Event

Exhibition: A Tradition in Transition: Lithography in Islamic Cultural History

Wednesday, January 18, 2017toTuesday, July 18, 2017
Morrice Hall Islamic Studies Library, 3485 rue McTavish, Montreal, QC, H3A 0E1, CA

During the last decade, the field of Arabic and Islamic studies focused on the revaluation and rediscovery of an extensive amount of sources, mainly in manuscript form, that bear witness to hereto neglected aspects of Arabo-Islamicate cultural history. More specifically, the re-appreciation and the unprecedented analyses of these manuscript documents has fostered the reassessment of outdated narratives surrounding the evolution of various Islamic disciplines, such as linguistic sciences (al-ʿulūm al-lughawiyah), logic (manṭiq) and rational and philosophical theology (ʿilm al-kalām and ḥikmah), mathematical and astronomical sciences (al-riyāḍiyāt, ʿilm al-hayʾah), and Quranic exegesis (tafsīr) and legal methodology (uṣūl al-fiqh). Accordingly, scholars in these fields of the Islamic intellectual tradition are paying increasing attention to unveiling this manuscript tradition. However, the majority of these sources are not available in modern editions, and access to a considerable part of these manuscript forms can often be hindered by various kinds of obstacles. Scholars and researchers are therefore often forced to limit the range and scope of their research according to the accessibility of that manuscript heritage.
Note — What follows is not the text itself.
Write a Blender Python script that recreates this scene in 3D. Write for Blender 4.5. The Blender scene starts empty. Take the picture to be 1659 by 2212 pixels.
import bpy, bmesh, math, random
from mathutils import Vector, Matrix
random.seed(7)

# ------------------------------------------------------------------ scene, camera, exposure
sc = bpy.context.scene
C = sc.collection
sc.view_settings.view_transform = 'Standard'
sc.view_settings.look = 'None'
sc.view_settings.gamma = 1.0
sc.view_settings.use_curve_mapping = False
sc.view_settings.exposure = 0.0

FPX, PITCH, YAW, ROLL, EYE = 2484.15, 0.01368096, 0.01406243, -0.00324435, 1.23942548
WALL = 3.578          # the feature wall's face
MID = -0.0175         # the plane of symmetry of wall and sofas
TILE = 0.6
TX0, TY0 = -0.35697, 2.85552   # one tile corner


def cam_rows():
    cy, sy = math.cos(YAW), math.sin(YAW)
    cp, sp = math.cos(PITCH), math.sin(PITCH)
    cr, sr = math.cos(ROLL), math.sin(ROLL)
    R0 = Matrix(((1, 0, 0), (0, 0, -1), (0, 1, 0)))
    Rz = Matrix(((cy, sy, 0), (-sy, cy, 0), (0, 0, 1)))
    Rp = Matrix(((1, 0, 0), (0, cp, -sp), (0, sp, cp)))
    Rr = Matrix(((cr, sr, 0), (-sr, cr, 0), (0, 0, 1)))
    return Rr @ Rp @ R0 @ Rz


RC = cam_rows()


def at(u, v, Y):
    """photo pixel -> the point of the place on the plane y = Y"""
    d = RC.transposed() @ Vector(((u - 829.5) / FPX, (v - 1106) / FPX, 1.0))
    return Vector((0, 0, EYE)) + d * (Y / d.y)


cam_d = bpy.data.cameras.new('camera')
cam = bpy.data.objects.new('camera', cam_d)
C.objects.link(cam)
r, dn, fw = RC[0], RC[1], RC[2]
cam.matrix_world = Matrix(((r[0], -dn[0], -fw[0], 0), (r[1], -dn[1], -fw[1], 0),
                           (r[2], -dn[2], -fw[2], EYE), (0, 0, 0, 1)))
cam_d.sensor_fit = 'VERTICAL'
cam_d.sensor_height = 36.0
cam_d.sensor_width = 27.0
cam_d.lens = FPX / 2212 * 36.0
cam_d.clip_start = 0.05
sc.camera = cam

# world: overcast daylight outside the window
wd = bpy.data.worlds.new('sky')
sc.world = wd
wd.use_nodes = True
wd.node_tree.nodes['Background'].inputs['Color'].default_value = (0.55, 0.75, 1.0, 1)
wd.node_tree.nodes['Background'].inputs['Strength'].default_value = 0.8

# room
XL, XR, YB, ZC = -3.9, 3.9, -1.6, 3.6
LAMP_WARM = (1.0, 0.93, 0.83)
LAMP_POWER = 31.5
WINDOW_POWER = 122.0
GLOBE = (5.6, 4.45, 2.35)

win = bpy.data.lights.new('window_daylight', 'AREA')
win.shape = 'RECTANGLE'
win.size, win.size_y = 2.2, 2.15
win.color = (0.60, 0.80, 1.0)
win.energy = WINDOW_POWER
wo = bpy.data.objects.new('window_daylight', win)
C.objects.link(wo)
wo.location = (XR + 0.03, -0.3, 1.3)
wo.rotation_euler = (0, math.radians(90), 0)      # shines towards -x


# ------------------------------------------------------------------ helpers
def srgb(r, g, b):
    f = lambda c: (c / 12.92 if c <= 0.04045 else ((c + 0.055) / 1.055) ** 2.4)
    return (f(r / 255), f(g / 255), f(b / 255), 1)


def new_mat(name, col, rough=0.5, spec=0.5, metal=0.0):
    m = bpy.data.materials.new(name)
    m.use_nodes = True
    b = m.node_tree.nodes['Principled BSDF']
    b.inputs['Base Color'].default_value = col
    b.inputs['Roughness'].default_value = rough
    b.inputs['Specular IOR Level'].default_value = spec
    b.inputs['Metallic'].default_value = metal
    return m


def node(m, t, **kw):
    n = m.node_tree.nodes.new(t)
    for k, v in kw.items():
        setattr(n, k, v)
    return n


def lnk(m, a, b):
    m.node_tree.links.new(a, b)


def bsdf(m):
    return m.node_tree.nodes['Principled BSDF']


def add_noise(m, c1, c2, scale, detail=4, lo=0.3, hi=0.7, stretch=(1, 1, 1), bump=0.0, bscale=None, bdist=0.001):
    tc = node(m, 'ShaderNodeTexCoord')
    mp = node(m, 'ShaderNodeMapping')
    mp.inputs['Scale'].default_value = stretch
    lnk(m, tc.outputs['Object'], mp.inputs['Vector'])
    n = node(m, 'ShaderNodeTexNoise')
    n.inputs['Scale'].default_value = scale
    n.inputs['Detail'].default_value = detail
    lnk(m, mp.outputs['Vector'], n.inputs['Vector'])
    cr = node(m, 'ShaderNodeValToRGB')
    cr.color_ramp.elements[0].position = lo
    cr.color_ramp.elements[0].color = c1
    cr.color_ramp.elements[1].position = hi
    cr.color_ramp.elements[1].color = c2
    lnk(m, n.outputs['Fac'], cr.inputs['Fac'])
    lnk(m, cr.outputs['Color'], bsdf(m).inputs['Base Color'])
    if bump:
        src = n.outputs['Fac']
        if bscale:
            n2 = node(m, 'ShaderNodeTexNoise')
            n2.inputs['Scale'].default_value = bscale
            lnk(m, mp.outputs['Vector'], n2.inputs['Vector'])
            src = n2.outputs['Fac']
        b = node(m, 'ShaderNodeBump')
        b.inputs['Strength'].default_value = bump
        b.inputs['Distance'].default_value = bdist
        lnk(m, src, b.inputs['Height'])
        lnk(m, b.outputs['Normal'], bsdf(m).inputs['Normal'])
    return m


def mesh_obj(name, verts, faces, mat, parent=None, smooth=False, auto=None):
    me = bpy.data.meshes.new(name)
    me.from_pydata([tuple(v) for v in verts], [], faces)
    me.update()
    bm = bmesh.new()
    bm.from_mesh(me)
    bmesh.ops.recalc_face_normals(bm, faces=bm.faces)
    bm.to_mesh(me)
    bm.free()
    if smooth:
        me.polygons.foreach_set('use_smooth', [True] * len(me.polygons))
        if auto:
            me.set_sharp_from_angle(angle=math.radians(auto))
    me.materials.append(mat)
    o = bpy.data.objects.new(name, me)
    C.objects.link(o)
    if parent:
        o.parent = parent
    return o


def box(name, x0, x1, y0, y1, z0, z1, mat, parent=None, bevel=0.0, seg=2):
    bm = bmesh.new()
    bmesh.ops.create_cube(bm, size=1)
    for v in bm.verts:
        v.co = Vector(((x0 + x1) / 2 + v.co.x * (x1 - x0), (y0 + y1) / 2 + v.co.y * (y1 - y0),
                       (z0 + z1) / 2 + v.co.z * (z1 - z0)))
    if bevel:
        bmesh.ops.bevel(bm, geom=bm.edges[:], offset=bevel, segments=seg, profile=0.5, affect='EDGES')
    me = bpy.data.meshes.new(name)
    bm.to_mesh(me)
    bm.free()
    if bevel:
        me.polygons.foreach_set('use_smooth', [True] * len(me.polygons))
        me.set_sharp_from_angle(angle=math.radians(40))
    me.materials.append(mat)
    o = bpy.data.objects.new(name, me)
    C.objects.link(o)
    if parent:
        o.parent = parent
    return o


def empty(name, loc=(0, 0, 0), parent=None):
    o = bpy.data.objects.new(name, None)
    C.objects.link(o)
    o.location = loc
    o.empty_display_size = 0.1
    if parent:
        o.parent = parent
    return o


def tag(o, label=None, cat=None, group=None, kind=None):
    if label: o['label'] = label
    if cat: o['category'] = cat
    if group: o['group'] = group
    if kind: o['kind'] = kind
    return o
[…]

It is however less known that in between the 19th and the 20th centuries, a good amount of that manuscript heritage has been produced and circulated in the form of lithographed copies, mainly within madrasa networks in the Arab world. Lithography in the Arabo-Islamicate intellectual panorama was more welcomed than typography because of several religio-cultural and socio-economic reasons, and filled an important gap between the manuscript and printing tradition that would follow. Lithography was still tightly bound to traditional handwritten manuscript production while offering the advantages the printing technology. Many among the most relevant works on linguistic sciences, rational and philosophical theology, mathematical and astronomical sciences, Sufism and Quranic exegesis and juridical methodology, executed by professional scribes and supervised by trained scholars, have become the tools of the madrasa tradition. The tradition and the production of lithographed books has received little attention despite their number and  relevance to the Islamic intellectual tradition Scholars and researches in the Arabo-Islamicate tradition are thus often unaware of not only the existence of lithography but also of their relative accessibility. Accordingly, a rigorous and thorough investigation into the tradition of the Arabic lithographed books will undoubtedly benefit many scholars in various fields of research.

This exhibition is an attempt to highlight the richness and complexity of the lithographed book tradition and suggest the importance it can have in modern scholarship. It was curated by Giovanni Carrera, doctoral student at the Institute of Islamic Studies and Anaïs Salamon, Head of the Islamic Studies Library. The selection of titles has been possible thanks to the efforts of Dr. Adam Gacek, who first provided a description of the Islamic Studies Library’s collection of lithographed books at McGill University in his Arabic Lithographed Books in the Islamic Studies Library in 1996.

A Tradition in Transition: Lithography in Islamic Cultural History is accessible on the 1st floor of the Islamic Studies Library during opening hours.